2/ Une impuissance structurelle

L’impuissance des gouvernements successifs à apporter ne serait-ce qu’un début de solution aux graves problèmes que vit notre peuple est une impuissance structurelle. On peut les changer tant qu’on voudra, ils seront tous incapables de changer quoi que ce soit à notre situation si ce n’est en l’aggravant davantage, tant qu’ils continueront à reconduire le même «modèle économique» qu’on a décrit plus haut et qui est celui contre lequel notre peuple a fait la révolution. Leur impuissance provient de ceci qu’ils sont incapables de retirer à leur classe, celle des riches, les privilèges qu’elle a usurpés sous le régime déchu.

3/ Les remèdes

Les remèdes à nos maux passent par un changement politique qui consiste à rejeter le programme stérile de l’actuelle coalition au pouvoir, pour le remplacer par un autre dont les points essentiels seraient : une éradication totale de la corruption qui fait flamber les prix des denrées de première nécessité (ce contre quoi il fallait mobiliser l’armée nationale au lieu de l’envoyer contre notre peuple), une radicale réforme qui mette fin à la prodigieuse évasion fiscale, une renégociation de la dette (qui absorbe près de 25% du budget de l’Etat), une intégration du secteur informel (40% du PIB), un rééquilibrage de l’investissement régional, l’engagement des grands travaux de l’Etat dans l’agriculture, le bâtiment et l’aménagement du territoire (les grands axes de notre économie à côté du phosphate), et l’ouverture du volontariat pour les étudiants et les lycéens dans les travaux d’utilité publique.

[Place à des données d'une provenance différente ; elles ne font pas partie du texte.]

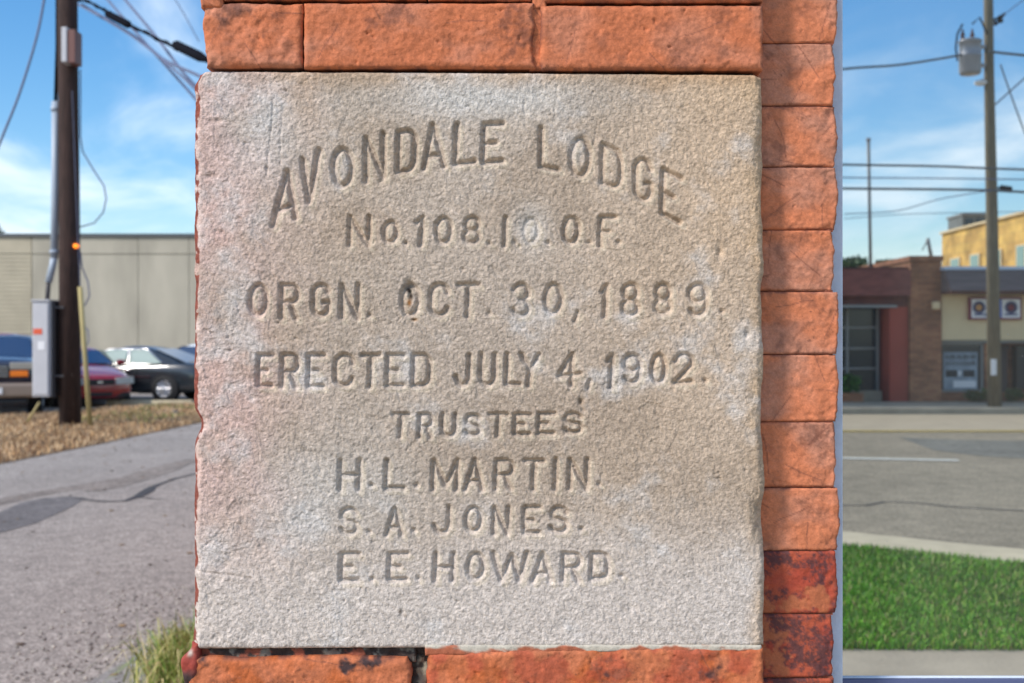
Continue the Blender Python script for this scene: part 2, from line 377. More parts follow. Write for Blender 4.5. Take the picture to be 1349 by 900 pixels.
# side street on the left of the building
verge_edge = [ground_pt(-420, 745), ground_pt(-150, 650), ground_pt(0, 612), ground_pt(60, 600), ground_pt(120, 588), ground_pt(190, 573), ground_pt(252, 560), (-5.2, 26), (-4.6, 60)]
vl = [(p[0], p[1]) for p in verge_edge]
sheet('side_street', [(-9.0, -6.2)] + vl + [(-0.2, 60), (-0.2, 2.0), (-0.62, 0.3), (-0.62, -6.2)], 0.004, M['asphalt'])
lot_edge = [(-14.5, 14.0), ground_pt(-40, 552), ground_pt(60, 546), ground_pt(160, 538), ground_pt(252, 533), (-5.6, 34)]
sheet('parking_lot', lot_edge[:1] + [(-60, 14)] + [(-60, 46), (-4.8, 46)] + lot_edge[::-1][:-1], 0.002, M['asphalt'])
verge_pts = vl[2:8] + [(-5.4, 33)] + lot_edge[1:-1][::-1] + [(-14.4, 14.0), (-9.0, 8.2)]
sheet('dry_verge', [(-9.6, 5.5)] + vl[1:8] + lot_edge[::-1][:-1] + [(-16, 14), (-16, 5.5)], 0.012, M['soil'])
# repaired patch, cracks and darker streaks on the side street
def ribbon(name, pts, wd, z, m, refl=False):
    b = MB(); g = [ground_pt(px, py, refl) for px, py in pts]; vs = []
    for i, p in enumerate(g):
        a = Vector(g[max(i - 1, 0)]); c = Vector(g[min(i + 1, len(g) - 1)]); t = (c - a).normalized(); nn = Vector((-t.y, t.x))
        ww = wd[i] if isinstance(wd, (list, tuple)) else wd
        vs += [(p[0] + nn.x * ww / 2, p[1] + nn.y * ww / 2, z), (p[0] - nn.x * ww / 2, p[1] - nn.y * ww / 2, z)]
    b.add(vs, [(2 * i, 2 * i + 1, 2 * i + 3, 2 * i + 2) for i in range(len(g) - 1)])
    return tag(b.build(name, m), kind='structure')
sheet('road_patch', [ground_pt(*p) for p in [(-160, 690), (-60, 684), (0, 676), (28, 663), (60, 657), (92, 655), (112, 657), (96, 668), (70, 680), (48, 690), (20, 698), (0, 703), (-60, 716), (-170, 730)]], 0.008, M['patch'])
ribbon('road_crack', [(100, 657), (118, 660), (140, 662), (165, 661), (182, 655), (194, 648), (200, 643), (215, 637), (232, 631), (262, 624)], [0.02, .05, .06, .06, .09, .13, .08, .04, .05, .04], 0.0095, M['crack'])
ribbon('road_crack', [(180, 656), (200, 658), (225, 659)], [.03, .03, .01], 0.0105, M['crack'])
ribbon('road_streak', [(120, 648), (150, 640), (175, 632), (205, 622), (235, 612), (262, 606)], [.15, .3, .35, .4, .3, .3], 0.0075, M['stain'])
ribbon('road_streak', [(-20, 668), (30, 655), (70, 648), (110, 642), (160, 630)], [.2, .3, .25, .3, .1], 0.0065, M['stain'])
sheet('gravel_edge', [(-0.66, 1.5), (-1.9, 3.2), (-1.7, 5.2), (-0.9, 9), (-0.2, 12), (-0.2, 1.5)], 0.009, mat('gravel_shoulder', (0.27, 0.25, 0.24), 0.95, 0.35, 30, 0.8, 90))
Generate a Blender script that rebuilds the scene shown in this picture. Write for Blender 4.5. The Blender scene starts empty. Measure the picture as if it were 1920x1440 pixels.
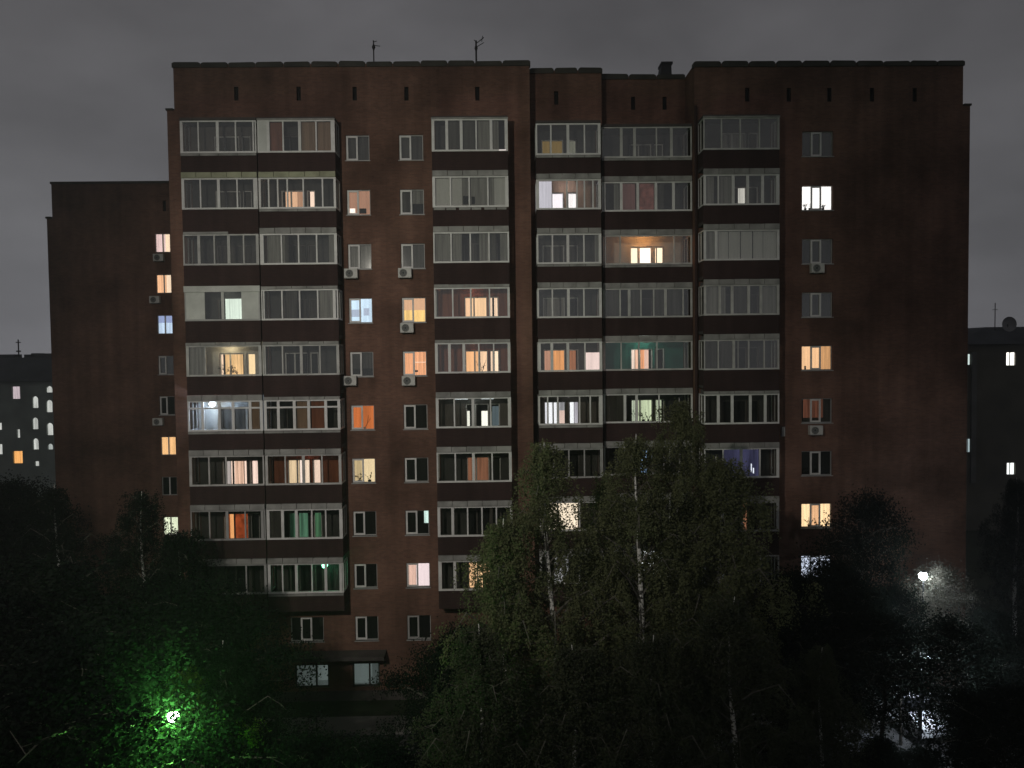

Bref les solutions existent; il suffit d’avoir la direction politique qui soit à même de les mettre en œuvre, c’est-à-dire à mobiliser le peuple tunisien pour son propre salut. C’est peut-être ce qui sortira des prochaines élections ou… de la prochaine révolution !

* Académie tunisienne des sciences, des lettres et des arts (Beït Al-Hikma).